Geometry is fun or ducks do not like water. Is this conjunction, disjunction, negation, or conditional?
1 Answer
This is a disjunction:
Geometry is fun
or ducks do not like water.
Explanation:
This is a disjunction of two clauses: "geometry is fun" and "ducks do not like water". The central connective word is "or".
It is approximately logically equivalent to the conditional statement:
If ducks like water then geometry is fun.
We can break it down into parts as follows:
-
Let
G be the statement "geometry is fun". -
Let
D be the statement "ducks like water".
Then the given statement can be represented symbolically as:
G∨¬D "G or not D"
The statement "If ducks like water then geometry is fun." would be represented as:
D→G "D implies G"
These two statements are equivalent in Boolean logic.

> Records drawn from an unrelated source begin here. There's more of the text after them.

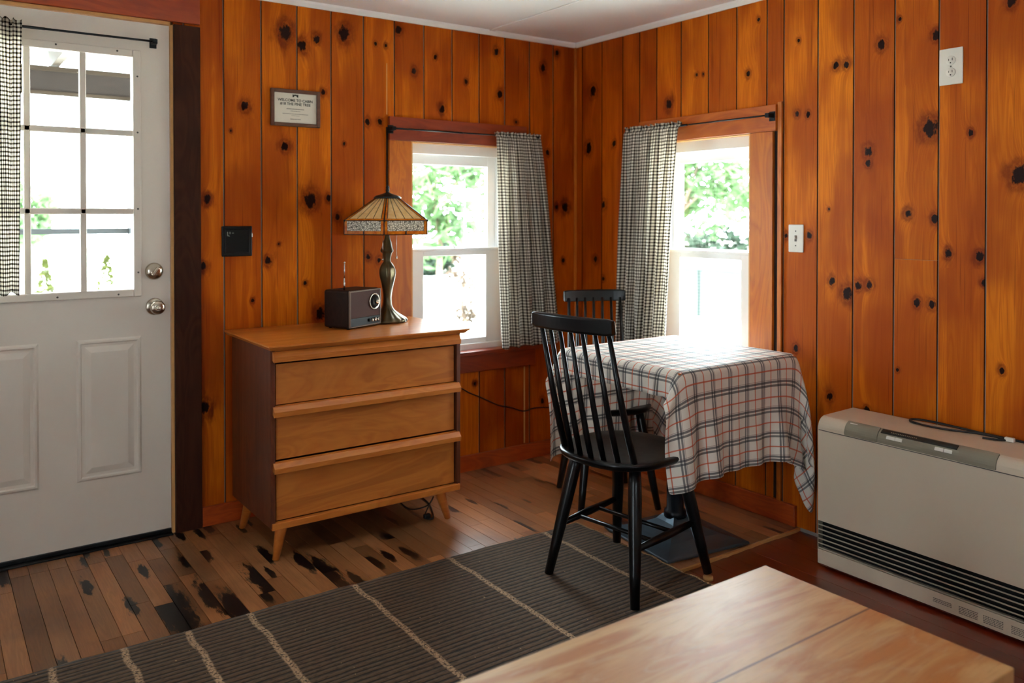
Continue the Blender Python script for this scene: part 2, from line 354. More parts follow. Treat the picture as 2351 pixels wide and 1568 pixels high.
def prism(bm, poly, h0, h1, axis='z', bevel=0.0):
    """extrude a 2-D outline; axis z: poly (x,y); axis x: poly (y,z); axis y: poly (x,z)"""
    def P(a, b, h): return {'z': (a, b, h), 'x': (h, a, b), 'y': (a, h, b)}[axis]
    A = [bm.verts.new(P(a, b, h0)) for a, b in poly]; B = [bm.verts.new(P(a, b, h1)) for a, b in poly]
    n = len(poly); fs = [bm.faces.new(A), bm.faces.new(list(reversed(B)))]
    for i in range(n): fs.append(bm.faces.new((A[i], B[i], B[(i + 1) % n], A[(i + 1) % n])))
    if bevel > 0:
        es = list(set(e for f in fs[:2] for e in f.edges)); bmesh.ops.bevel(bm, geom=es, offset=bevel, segments=2, affect='EDGES', profile=0.5)

def obj(name, bm, mats, parent=None, recalc=True, loc=None):
    if recalc: bmesh.ops.recalc_face_normals(bm, faces=bm.faces[:])
    me = bpy.data.meshes.new(name); bm.to_mesh(me); bm.free()
    for m in (mats if isinstance(mats, (list, tuple)) else [mats]): me.materials.append(m)
    o = bpy.data.objects.new(name, me); COL.objects.link(o)
    if loc: o.location = loc
    if parent is not None: o.parent = parent
    return o
def B(): return bmesh.new()
def tag(o, label, cat, group=None, kind=None):
    o['label'] = label; o['category'] = cat
    if group: o['group'] = group
    if kind: o['kind'] = kind
    return o
def thing(name, label, cat, loc=(0, 0, 0), rz=0, group=None):
    o = bpy.data.objects.new(name, None); o.empty_display_size = 0.1; COL.objects.link(o)
    o.location = loc; o.rotation_euler = (0, 0, rz); return tag(o, label, cat, group)
def struct(o): o['kind'] = 'structure'; return o
def copy_tree(o, parent=None):
    c = o.copy(); COL.objects.link(c)
    if parent is not None: c.parent = parent
    for ch in list(o.children): copy_tree(ch, c)
    return c
def solid(o, th):
    m = o.modifiers.new('solid', 'SOLIDIFY'); m.thickness = th; m.offset = 0; return o
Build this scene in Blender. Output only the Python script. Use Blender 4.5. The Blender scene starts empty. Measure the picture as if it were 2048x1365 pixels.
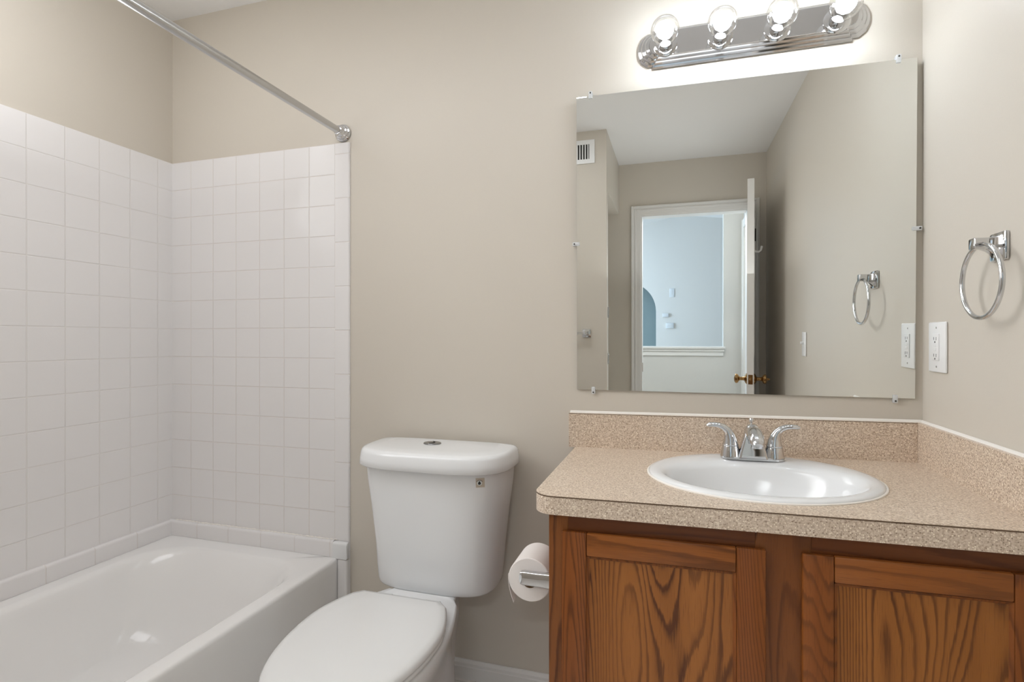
import bpy, bmesh, math, random
from mathutils import Vector, Matrix
random.seed(4)
C = bpy.context.scene.collection
PI = math.pi

# ------------------------------------------------------------------ camera
cam_d = bpy.data.cameras.new('camera')
cam = bpy.data.objects.new('camera', cam_d)
C.objects.link(cam)
cam_d.sensor_width = 36.0
cam_d.lens = 1071.43 / 2048 * 36.0
cam_d.shift_y = -(682.5 - 677.62) / 2048
cam_d.clip_start = 0.02
cam.location = (1.956, -1.684, 1.146)
cam.rotation_euler = (PI / 2, 0, math.radians(16.883))
bpy.context.scene.camera = cam

# ------------------------------------------------------------------ world, lights, exposure
W = bpy.data.worlds.new('world')
bpy.context.scene.world = W
W.use_nodes = True
W.node_tree.nodes['Background'].inputs[0].default_value = (0.75, 0.87, 1.0, 1)
W.node_tree.nodes['Background'].inputs[1].default_value = 0.5

BULB = 56.0          # emission strength of the globe bulbs' glowing cores


def area(name, loc, target, sx, sy, power, col):
    d = bpy.data.lights.new(name, 'AREA')
    d.shape = 'RECTANGLE'
    d.size, d.size_y, d.energy, d.color = sx, sy, power, col
    o = bpy.data.objects.new(name, d)
    C.objects.link(o)
    o.location = loc
    o.rotation_euler = (Vector(target) - Vector(loc)).to_track_quat('-Z', 'Y').to_euler()
    return o


area('up_fill', (2.0, -1.85, 1.50), (2.0, -1.8501, 2.44), 0.9, 0.9, 2.3, (0.97, 0.99, 1.0))     # unseen fill lamp added near the camera, aimed at the ceiling
area('tub_up_fill', (0.50, -0.85, 1.75), (0.45, -0.8, 2.44), 0.5, 0.5, 2.2, (0.98, 1.0, 1.0))  # added lamp, unseen, brightens the ceiling over the tub
area('tub_side_fill', (0.20, -1.30, 1.95), (2.59, -0.75, 1.0), 1.2, 1.1, 8.5, (0.97, 0.99, 1.0)).data.spread = 1.5  # fill without a fixture, added to lift the right wall
area('overhead_fill', (0.80, -1.00, 2.435), (0.80, -1.0001, 0), 1.4, 0.5, 9.0, (0.97, 0.985, 1.03))  # soft overhead fill, added; no fixture on the ceiling
area('doorway_fill', (2.0, -3.0, 2.42), (1.6, -1.2, 0.6), 0.7, 0.5, 46.0, (0.92, 0.97, 1.0))  # added lamp out of sight, sends fill through the doorway
area('hall_blue_fill', (-0.55, -3.3, 1.5), (2.0, -3.5, 1.2), 0.9, 1.6, 22.0, (0.60, 0.80, 1.0))  # bluish fill added in place of daylight; this hall end has no window
area('great_room_window', (-0.6, -5.2, 1.6), (1.6, -5.4, 1.4), 1.8, 1.9, 135.0, (0.60, 0.79, 1.0))


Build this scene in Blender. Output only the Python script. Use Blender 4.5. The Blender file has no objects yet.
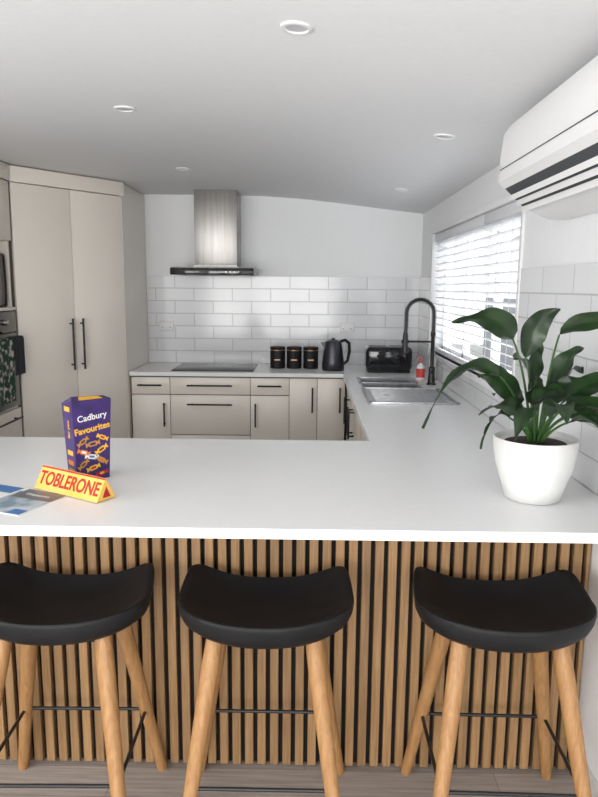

We can draw a Venn diagram looking like this:
The left hand circle represents the proposition "geometry is fun" and the right hand circle the proposition "ducks like water".
The shaded region corresponds to both the statements:
G∨¬D "Geometry is fun or ducks do not like water."
D→G "If ducks like water then geometry is fun."
However, I think that it is important to note that natural language and meaning are more subtle than Boolean logic. So it would be inaccurate to classify the given statement as a conditional.